Senate Pro Tem Don Perata, D-Oakland, is preparing legislation to adjust the permanent disability rules for the state’s workers’ compensation system.

However, first he must figure out how to draft a bill that Governor Arnold Schwarzenegger won’t veto. According to Perata’s staff, he has not yet put any language through Legislative Counsel. Instead, he is holding open a spot bill, SB 936, to submit language later in the session.

“Certainly, permanent disability will be the centerpiece,” said Steve Hopcraft, a health-care spokesman for several labor groups that have been tracking workers’ compensation bills. But Hopcraft said he is hopeful that the bill could address long-term disability, as well.

“I think there have been some signals from the administration that they are
willing to look at some of the areas where the most harm has been caused,” he said.

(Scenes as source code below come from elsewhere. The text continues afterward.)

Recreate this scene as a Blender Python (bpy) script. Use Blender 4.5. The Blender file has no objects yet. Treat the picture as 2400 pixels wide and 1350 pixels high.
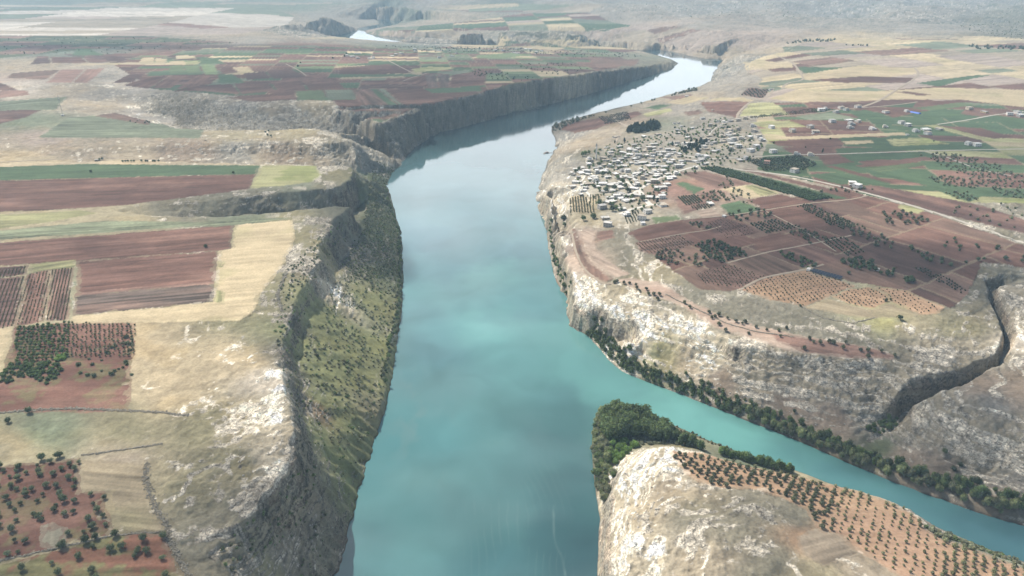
import bpy, math, random, time
import numpy as np
from mathutils import Vector
from mathutils.geometry import delaunay_2d_cdt
T0 = time.time()
QUALITY = 1.0            # mesh density factor of the ground sheet
R = math.radians
scene = bpy.context.scene
# ------------------------------------------------------------------ camera
CAM_H, PITCH, FOCAL = 430.0, R(25.0), 1622.0      # metres above the water, tilt down, focal length in photo pixels
cam_data = bpy.data.cameras.new('camera')
cam_data.sensor_width = 36.0
cam_data.lens = 36.0 * FOCAL / 2400.0
cam_data.clip_start, cam_data.clip_end = 1.0, 60000.0
cam = bpy.data.objects.new('camera', cam_data)
cam.location = (0, 0, CAM_H)
cam.rotation_euler = (math.pi / 2 - PITCH, 0, 0)
scene.collection.objects.link(cam)
scene.camera = cam
# ------------------------------------------------------------------ light
SUN_EL, SUN_AZ = R(48.0), R(-46.0)                # azimuth from +Y, clockwise positive: light comes from ahead and the left
sun_dir = Vector((math.sin(SUN_AZ) * math.cos(SUN_EL), math.cos(SUN_AZ) * math.cos(SUN_EL), math.sin(SUN_EL)))
world = bpy.data.worlds.new('World')
scene.world = world
world.use_nodes = True
wn, wl = world.node_tree.nodes, world.node_tree.links
wn.clear()
w_out = wn.new('ShaderNodeOutputWorld'); w_bg = wn.new('ShaderNodeBackground'); w_sky = wn.new('ShaderNodeTexSky')
w_sky.sky_type = 'NISHITA'; w_sky.sun_disc = False
w_sky.sun_elevation = SUN_EL; w_sky.sun_rotation = SUN_AZ
w_sky.air_density = 1.0; w_sky.dust_density = 2.0; w_sky.ozone_density = 1.0
# broken cloud cover over the blue: two noise scales on the view direction, mixed towards bright white
w_tc = wn.new('ShaderNodeTexCoord'); w_map = wn.new('ShaderNodeMapping'); w_map.inputs['Scale'].default_value = (1.0, 1.0, 2.6)
w_noise = wn.new('ShaderNodeTexNoise'); w_noise.inputs['Scale'].default_value = 2.3; w_noise.inputs['Detail'].default_value = 6; w_noise.inputs['Roughness'].default_value = 0.55
w_ramp = wn.new('ShaderNodeMapRange'); w_ramp.inputs['From Min'].default_value = 0.36; w_ramp.inputs['From Max'].default_value = 0.62
w_mix = wn.new('ShaderNodeMix'); w_mix.data_type = 'RGBA'
w_mix.inputs['B'].default_value = (36.0, 37.0, 38.0, 1)
wl.new(w_tc.outputs['Generated'], w_map.inputs['Vector']); wl.new(w_map.outputs['Vector'], w_noise.inputs['Vector'])
w_sep = wn.new('ShaderNodeSeparateXYZ'); wl.new(w_tc.outputs['Generated'], w_sep.inputs[0])
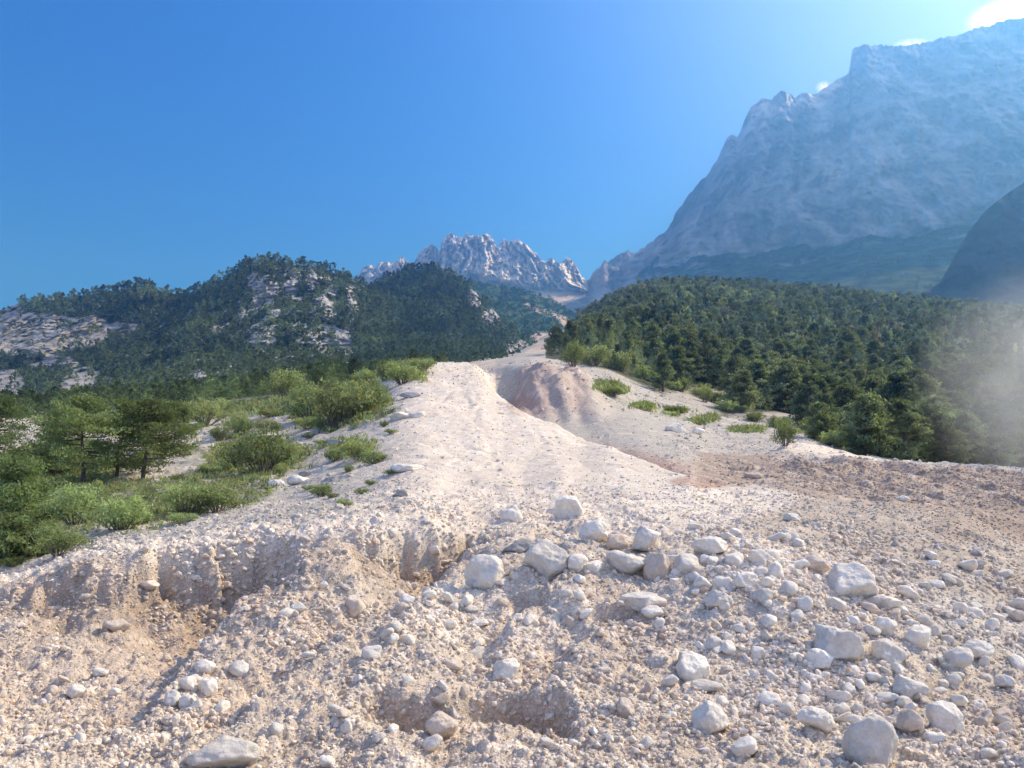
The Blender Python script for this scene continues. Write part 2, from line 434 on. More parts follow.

Perata sought to address long-term disability last year with SB 815. The bill would have doubled the length of time injured workers would have been eligible for benefits. It made it through, albeit with narrow votes and some Democratic defections. Schwarzenegger vetoed SB 815, as well as a bill from Assemblyman Paul Koretz, saying they would have rolled back positive reforms made in the 2003-04 session.

The most prominent of these was SB 899, from Republicans Senator Charles Poochigian, who termed out last year. It enacted numerous reforms long sought by the business community. This law placed limits on the both the liabilities of
employers to pay back wages and other fees, and also made numerous changes to the finances and physical referral rules for the system.

It’s clear that the private insurance industry will fight fiercely to defend these reforms.

“Folks were looking at the workers’ compensation system as a parallel welfare system, which is was never meant to be,” said Steve Suchil, assistant vice president of state affairs for the American Insurance Association. “With these reforms, the idea is to get people back to work.”

Given the governor’s veto–Suchil referred to SB 815 as a “rush job” that was written without input from insurers or employers–any changes are likely to be incremental. Suchil indicated that changes for the most injured workers would likely be the only area where insurers would be willing to accept changes.
The negotiations come in the light of two major pieces of data. First, workers’ compensation payouts have fallen drastically since the Legislature passed the reforms. Second, there’s data showing that the most injured workers are also the ones most dissatisfied with the system.

According to data from the Workers’ Compensation Insurance Rating Bureau of California, the workers’ compensation system had costs amounting to only 54 percent of expenses in 2005, with only 30 percent going to payouts to care for injured workers. The system had jumped into the red a decade earlier, with expenses hitting 126 percent in 1995 and reaching a high of 181 percent in 1999. In that year, actual payments for worker health care hit 138 percent of what had been paid into the system.

However, by the time the Legislature started to pass the reforms in 2003, expenses had fallen to 78 percent, and payout to only 52 percent. The AIA’s Suchil said that insurers need to take in extra money now to pay down the debt from excess expenses that drove more than two dozens insurers out of business in the last few years, as well as to build up a reserve against future increases in health-care costs.

Late last month, the UCLA Center for Health Policy Research released a study conducted on behalf of the state Division of Workers’ Compensation. It found that 78 percent of injured workers were satisfied with the care they received, but those who were the most injured were twice as likely to have significant complaints.

There are several other bills that could tweak aspects of the workers’ compensation system. For instance, Assemblyman Mervyn Dymally, D-Compton, has introduced a bill to create standards for acupuncture under the system. However, Dymally said that the state Division of Workers’ Compensation is likely to address this issue via regulation. Dymally has also introduced AB 644, which would enforce stricter standards for doctors evaluating injuries.